Reproduce exactly, with no pictures, each line from the opening of the material down through the line containing "b.build('leg', M['dark_wood'], ch, smooth=True, sharp=50)".
______________________________
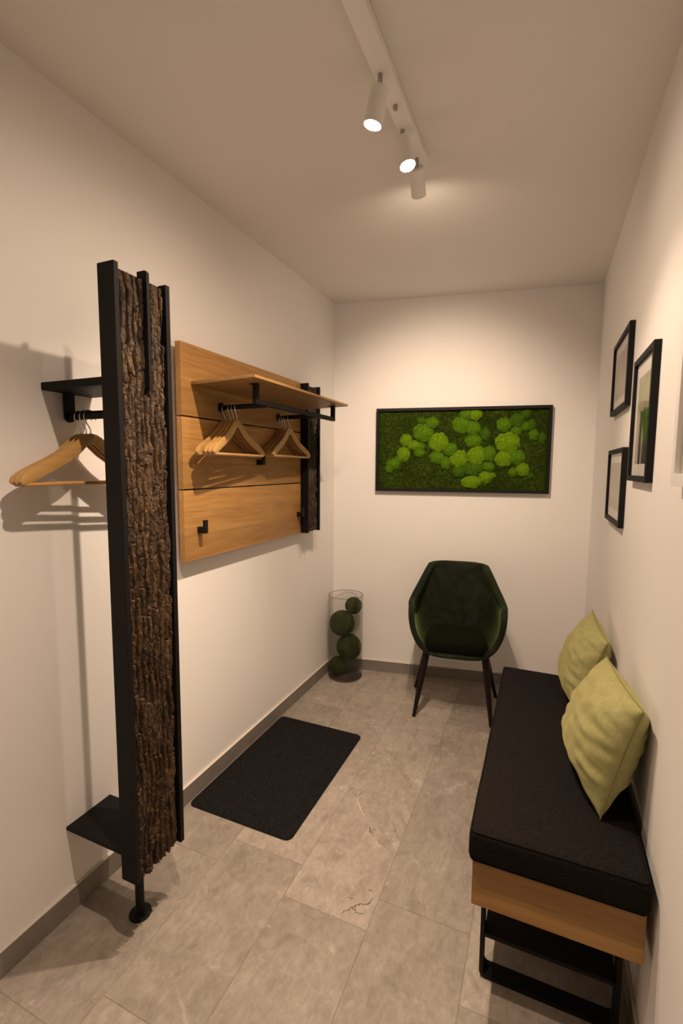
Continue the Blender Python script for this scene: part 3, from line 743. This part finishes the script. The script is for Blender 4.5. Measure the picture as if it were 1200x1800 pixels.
def slab(name, m, hw, y0, y1, z0, z1, crown, ex=4., n=48, taper=.0, ed=.02):
    b = B(); cy = (y0+y1)/2; hy = (y1-y0)/2
    prof = [(0,0,0)]; rings = []
    lv = [(.70, z0), (.90, z0), (.97, z0+ed*.35), (1.0, z0+ed), (1.0, z1-ed), (.975, z1-ed*.35), (.92, z1), (.7, z1+crown*.5), (.4, z1+crown*.85), (.15, z1+crown)]
    for s_, z in lv:
        r_ = []
        for k in range(n):
            a = 2*math.pi*k/n; c, q = math.cos(a), math.sin(a)
            x = hw*s_*math.copysign(abs(c)**(2/ex), c); y = cy + hy*s_*math.copysign(abs(q)**(2/ex), q)
            x *= 1 - taper*(y-y0)/(y1-y0)
            r_.append(b.bm.verts.new(MC @ Vector((x, y, z))))
        rings.append(r_)
    for r0, r1 in zip(rings, rings[1:]):
        for k in range(n): b.bm.faces.new((r0[k], r0[(k+1)%n], r1[(k+1)%n], r1[k]))
    b.bm.faces.new(rings[0][::-1]); b.bm.faces.new(rings[-1])
    return b.build(name, m, ch, smooth=True, sharp=0)
slab('seat_base', M['velvet'], .186, -.214, .150, .372, .412, 0, 4.)
slab('seat_cushion', M['velvet_seat_shaded'], .188, -.222, .128, .411, .476, .006, 4.5, taper=.17, ed=.018)
for (xt, yt, xb_, yb_) in ((-.165,-.130,-.226,-.188), (.165,-.130,.206,-.192), (-.160,.105,-.250,.188), (.160,.105,.255,.175)):
    b = B(); b.tube([MC @ Vector((xt, yt, .376)), MC @ Vector((xt+(xb_-xt)*.5, yt+(yb_-yt)*.5, .188)), MC @ Vector((xb_, yb_, 0.0))], [.0215, .0165, .0105], 20)
    for v in b.bm.verts:
        if v.co.z < .006: v.co.z = 0.
    b.build('leg', M['dark_wood'], ch, smooth=True, sharp=50)

# ------------------------------------------------------------------ bench
be = thing('bench', 'oak bench on black steel sled legs standing along the right wall', 'bench', (1.42, 1.53, 0))
BX0, BX1, BY0, BY1 = 1.231, 1.617, 1.018, 2.055
b = B(); b.box((BX0, BY0, .312), (BX1, BY1, .4475)); b.build('seat_box', M['oak3'], be, origin=(BX0, BY0, .312), bevel=.0015)
for sy in (1.117, 1.905):
    b = B()
    xo0, xo1, tk, dp = 1.2485, 1.5955, .0105, .047
    outer = [(xo0, .3115)] + [(xo0+.022-.022*math.cos(R(a)), .022-.022*math.sin(R(a))) for a in range(0, 91, 15)] + [(xo1-.022+.022*math.sin(R(a)), .022-.022*math.cos(R(a))) for a in range(0, 91, 15)] + [(xo1, .3115)]
    ri = .012
    inner = [(xo1-tk, .3115)] + [(xo1-tk-ri+ri*math.cos(R(a)), tk+ri-ri*math.sin(R(a))) for a in range(0, 91, 15)] + [(xo0+tk+ri-ri*math.sin(R(a)), tk+ri-ri*math.cos(R(a))) for a in range(0, 91, 15)] + [(xo0+tk, .3115)]
    n = len(outer); bmx = b.bm
    rings = []
    for y in (sy, sy+dp):
        rings.append(([bmx.verts.new((x, y, z)) for x, z in outer], [bmx.verts.new((x, y, z)) for x, z in reversed(inner)]))
    (o0, i0), (o1, i1) = rings
    for k in range(n-1):
        bmx.faces.new((o0[k], o0[k+1], i0[k+1], i0[k])); bmx.faces.new((o1[k], o1[k+1], i1[k+1], i1[k]))
        bmx.faces.new((o0[k], o0[k+1], o1[k+1], o1[k])); bmx.faces.new((i0[k], i0[k+1], i1[k+1], i1[k]))
    for k in (0, n-1): bmx.faces.new((o0[k], i0[k], i1[k], o1[k]))
    b.build('leg', M['steel_dark'], be)
b = B(); b.box((1.2595, 1.119, .127), (1.5845, 1.950, .139)); b.build('lower_shelf', M['steel_dark'], be, bevel=.001)
# its loose seat cushion
def cushion():
    b = B(); x0, x1, y0, y1, z0, z1 = 1.221, 1.621, .997, 2.085, .448, .531
    b.box((x0, y0, z0), (x1, y1, z1), bev=.016, seg=4)
    bmesh.ops.subdivide_edges(b.bm, edges=[e for e in b.bm.edges if e.calc_length() > .2], cuts=40, use_grid_fill=True)
    for v in b.bm.verts:
        if v.co.z > z1-.012:
            e = min(v.co.x-x0, x1-v.co.x, v.co.y-y0, y1-v.co.y)
            v.co.z += .0035*ss(0, .08, e) + .0016*noise.noise(v.co*9)
        v.co.x += .0018*noise.noise(v.co*7 + Vector((3,0,0)))
        if v.co.z < z0+.001: v.co.z = z0
    bz = b.build('seat_cushion', M['wool'], None, origin=((x0+x1)/2, (y0+y1)/2, z0), smooth=True, sharp=0)
    tag(bz, 'long dark grey woven seat cushion lying on the oak bench', 'cushion')
    # welt along the top and bottom edges
    for z in (z1-.003, z0+.003):
        w = B(); q = rrect(x0+.0045, y0+.0045, x1-.0045, y1-.0045, .014, 5); q = [(x, y, z) for x, y in q]
        w.tube(q + [q[0]], .0022, 6, cap=False)
        w.build('welt', M['wool'], bz, smooth=True, sharp=0)
cushion()

# ------------------------------------------------------------------ scatter pillows
def pillow(label, bn, tn, tf, bf, thick, seed, wr=1.):
    """corners: bottom near, top near, top far, bottom far (world)"""
    bn, tn, tf, bf = map(Vector, (bn, tn, tf, bf)); n = 72
    nrm = ((tn-bn).cross(bf-bn)).normalized()
    if nrm.x > 0: nrm = -nrm                       # face the room
    cen = (bn+tn+tf+bf)/4
    b = B()
    def P(u, v, s):
        a, c = 2*u-1, 2*v-1
        # edges pulled in between the corners
        pin = .055
        a2 = a*(1-pin*(1-c*c)) ; c2 = c*(1-pin*(1-a*a))
        U, V = (a2+1)/2, (c2+1)/2
        p = bn*(1-U)*(1-V) + bf*U*(1-V) + tf*U*V + tn*(1-U)*V
        ea, ec = 1-abs(a)**2.4, 1-abs(c)**2.4
        h = thick*.5*(max(0, ea)**.58)*(max(0, ec)**.58)
        q = Vector((a*1.5, c*1.5, seed + (5 if s > 0 else 0)))
        fold = noise.noise(Vector((a*2.2 + .8*c, c*5.5 - 1.1*a, seed)))
        edge = (1-abs(ea*ec))
        h += wr*(.011*fold*(max(0, ea*ec)**.3)*(.35+.9*edge) + .004*noise.noise(q*3)*(max(0,ea*ec)**.4))
        return p + nrm*s*h
    g1 = [[None]*(n+1) for _ in range(n+1)]; g2 = [[None]*(n+1) for _ in range(n+1)]
    for i in range(n+1):
        for j in range(n+1):
            rim = i in (0, n) or j in (0, n)
            v = b.bm.verts.new(P(i/n, j/n, 1)); g1[i][j] = v
            g2[i][j] = v if rim else b.bm.verts.new(P(i/n, j/n, -1))
    for g_, fl_ in ((g1, 0), (g2, 1)):
        for i in range(n):
            for j in range(n):
                q = [g_[i][j], g_[i+1][j], g_[i+1][j+1], g_[i][j+1]]
                b.bm.faces.new(q if not fl_ else q[::-1])
    rimpts = [P(i/n, 0, 1) for i in range(n)] + [P(1, j/n, 1) for j in range(n)] + [P(1-i/n, 1, 1) for i in range(n)] + [P(0, 1-j/n, 1) for j in range(n)]
    o = b.build('scatter_pillow', M['suede'], None, origin=(cen.x, cen.y, min(bn.z, bf.z)), smooth=True, sharp=0)
    tag(o, label, 'pillow', 'olive pillows on the bench')
    w = B(); w.tube(rimpts + [rimpts[0]], .0013, 6, cap=False); w.build('seam', M['seam'], o, smooth=True, sharp=0)
    return o
pillow('olive green suede pillow nearer the front end of the bench', (1.532,1.162,.541), (1.603,1.125,.868), (1.562,1.475,.868), (1.470,1.560,.545), .168, 2.)
pillow('olive green suede pillow further back on the bench, behind the other pillow', (1.500,1.735,.541), (1.598,1.745,.820), (1.572,2.055,.850), (1.462,2.055,.548), .145, 9.)

# ------------------------------------------------------------------ ceiling spotlights
bar = thing('spotlight_bar', 'white ceiling spotlight bar running along the ceiling with tilted lamp heads', 'ceiling light', (.902, .95, H))
pl = []
b = B()
half = .026
outl = [(.902+half*math.cos(R(a)), 1.612-half+half*math.sin(R(a))) for a in range(0, 181, 15)] + [(.902+half*math.cos(R(a)), .30+half+half*math.sin(R(a))) for a in range(180, 361, 15)]
b.prism(outl, 'z', H-.028, H-.0002); b.build('rail', M['white_lacquer'], bar, bevel=.003, smooth=True, sharp=50)
for y in (1.292, .75):
    b = B(); b.lathe([(0,-.012),(.0062,-.012),(.0068,-.010),(.0068,0)], (.902, y, H-.028), 20); b.build('fixing_nut', M['brushed'], bar, smooth=True, sharp=40)
HEADS = [(.896, 1.168, (-.23, .0, -.98), 72, .036, 98, 1., .21), (.892, 1.400, (.24, -.09, -.95), 18, .028, 104, .55, .50), (.900, 1.553, (-.10, .78, -.60), 66, .028, 86, 1., .05), (.900, .565, (-.20, .08, -1.), 58, .034, 84, 1., .10)]
HL, HR = .092, .0265
for (x, y, d, en, st, ang, bl, spill) in HEADS:
    d = Vector(d).normalized(); top = Vector((x, y, H-.028)); piv = top - Vector((0,0,st))
    b = B(); b.tube([top, piv - Vector((0,0,.006))], .0066, 16); b.tube([piv+Vector((-.0068,0,.008)), piv+Vector((.0068,0,.008))], .003, 10)
    b.build('stem', M['brushed'], bar, smooth=True, sharp=40)
    rot = Vector((0,0,-1)).rotation_difference(d).to_matrix().to_4x4()
    M4 = Matrix.Translation(piv) @ rot
    b = B(); b.lathe([(0,0),(HR-.003,0),(HR,-.003),(HR,-HL),(HR-.0022,-HL),(HR-.0022,-HL+.010),(0,-HL+.010)], seg=40, M4=M4)
    hd = b.build('lamp_head', M['white_lacquer'], bar, smooth=True, sharp=40)
    b = B(); b.lathe([(0,-HL+.007),(HR-.0026,-HL+.007),(HR-.0026,-HL+.0092),(0,-HL+.0092)], seg=40, M4=M4)
    b.build('lamp_face', M['lamp'], hd, smooth=True, sharp=40)
    for nm, pw, an, b2_ in (('spot_beam', en, ang, bl), ('spot_spill', en*spill, 172, .8)):
        ld = bpy.data.lights.new(nm, 'SPOT'); ld.energy = pw; ld.color = (1., .76, .565); ld.spot_size = R(an); ld.spot_blend = b2_; ld.shadow_soft_size = .013
        lo = bpy.data.objects.new(nm, ld); COL.objects.link(lo)
        lo.location = piv + d*(HL+.002); lo.rotation_euler = Vector((0,0,-1)).rotation_difference(d).to_euler()

# ------------------------------------------------------------------ camera, world, view
yaw, pit, rol, F = R(23.33848), R(-5.50613), R(.39176), 822.6627
f = Vector((-math.sin(yaw)*math.cos(pit), math.cos(yaw)*math.cos(pit), math.sin(pit)))
r0 = Vector((math.cos(yaw), math.sin(yaw), 0)); u0 = r0.cross(f)
r = r0*math.cos(rol) + u0*math.sin(rol); u = -r0*math.sin(rol) + u0*math.cos(rol)
cd = bpy.data.cameras.new('camera'); cam = bpy.data.objects.new('camera', cd); COL.objects.link(cam)
cam.matrix_world = Matrix(((r.x,u.x,-f.x,1.35822),(r.y,u.y,-f.y,-.15151),(r.z,u.z,-f.z,1.45),(0,0,0,1)))
cd.sensor_fit = 'VERTICAL'; cd.sensor_height = 36; cd.lens = F/1800*36; cd.clip_start = .02
S.camera = cam
wd = bpy.data.worlds.new('world'); S.world = wd; wd.use_nodes = True
wd.node_tree.nodes['Background'].inputs[0].default_value = (.02,.017,.014,1); wd.node_tree.nodes['Background'].inputs[1].default_value = .2
S.view_settings.view_transform = 'Standard'; S.view_settings.look = 'None'; S.view_settings.exposure = .46; S.view_settings.gamma = 1.
S.view_settings.use_curve_mapping = False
______________________________
* [In response]:
Continue the Blender Python script for this scene: part 3, from line 743. This part finishes the script. The script is for Blender 4.5. Measure the picture as if it were 1200x1800 pixels.
def slab(name, m, hw, y0, y1, z0, z1, crown, ex=4., n=48, taper=.0, ed=.02):
    b = B(); cy = (y0+y1)/2; hy = (y1-y0)/2
    prof = [(0,0,0)]; rings = []
    lv = [(.70, z0), (.90, z0), (.97, z0+ed*.35), (1.0, z0+ed), (1.0, z1-ed), (.975, z1-ed*.35), (.92, z1), (.7, z1+crown*.5), (.4, z1+crown*.85), (.15, z1+crown)]
    for s_, z in lv:
        r_ = []
        for k in range(n):
            a = 2*math.pi*k/n; c, q = math.cos(a), math.sin(a)
            x = hw*s_*math.copysign(abs(c)**(2/ex), c); y = cy + hy*s_*math.copysign(abs(q)**(2/ex), q)
            x *= 1 - taper*(y-y0)/(y1-y0)
            r_.append(b.bm.verts.new(MC @ Vector((x, y, z))))
        rings.append(r_)
    for r0, r1 in zip(rings, rings[1:]):
        for k in range(n): b.bm.faces.new((r0[k], r0[(k+1)%n], r1[(k+1)%n], r1[k]))
    b.bm.faces.new(rings[0][::-1]); b.bm.faces.new(rings[-1])
    return b.build(name, m, ch, smooth=True, sharp=0)
slab('seat_base', M['velvet'], .186, -.214, .150, .372, .412, 0, 4.)
slab('seat_cushion', M['velvet_seat_shaded'], .188, -.222, .128, .411, .476, .006, 4.5, taper=.17, ed=.018)
for (xt, yt, xb_, yb_) in ((-.165,-.130,-.226,-.188), (.165,-.130,.206,-.192), (-.160,.105,-.250,.188), (.160,.105,.255,.175)):
    b = B(); b.tube([MC @ Vector((xt, yt, .376)), MC @ Vector((xt+(xb_-xt)*.5, yt+(yb_-yt)*.5, .188)), MC @ Vector((xb_, yb_, 0.0))], [.0215, .0165, .0105], 20)
    for v in b.bm.verts:
        if v.co.z < .006: v.co.z = 0.
    b.build('leg', M['dark_wood'], ch, smooth=True, sharp=50)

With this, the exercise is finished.